L'Autorité considère donc enfin que les sociétés Numericable ne sauraient utilement se prévaloir des éventuels délais et processus dérogatoires, qu'elles n'établissent, en tout état de cause, aucunement, que France Télécom se serait appliqué pour mettre en œuvre les nouvelles modalités d'accès à son génie civil, puisque le retard imputé à ces sociétés concerne la signature des avenants et non la mise en œuvre de ces derniers.

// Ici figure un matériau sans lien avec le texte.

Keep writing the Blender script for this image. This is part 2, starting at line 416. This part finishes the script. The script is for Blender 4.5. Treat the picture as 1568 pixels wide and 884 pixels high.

L'Autorité estime donc qu'aucune difficulté sérieuse d'exécution ne s'opposait à l'exécution, dans les délais prévus, de la décision n° 2010-1179. L'Autorité relève à cet égard que, dans le contexte de la procédure ouverte à leur encontre sur le fondement de l'article L. 36-11, les sociétés Numericable ont communiqué à France Télécom, le 29 novembre 2011, des projets d'avenants et de leurs annexes, qui sont quasiment identiques à ceux communiqués initialement par France Télécom et intègrent des réserves par lesquelles les sociétés Numericable précisent que ces avenants ne sauraient être interprétés comme une renonciation de leur part aux contentieux indemnitaires qu'elles ont engagés. Lors de l'audience du 15 décembre 2011, les sociétés Numericable ont d'ailleurs indiqué que France Télécom avait signé les avenants proposés par les sociétés Numericable.
(8) Décision n° 2010-0854 en date du 20 juillet 2010 clôturant l'enquête administrative ouverte en application de l'article L. 32-4 du CPCE portant sur les conditions d'utilisation des infrastructures de génie civil de France Télécom pour le déploiement de la fibre dans la boucle locale.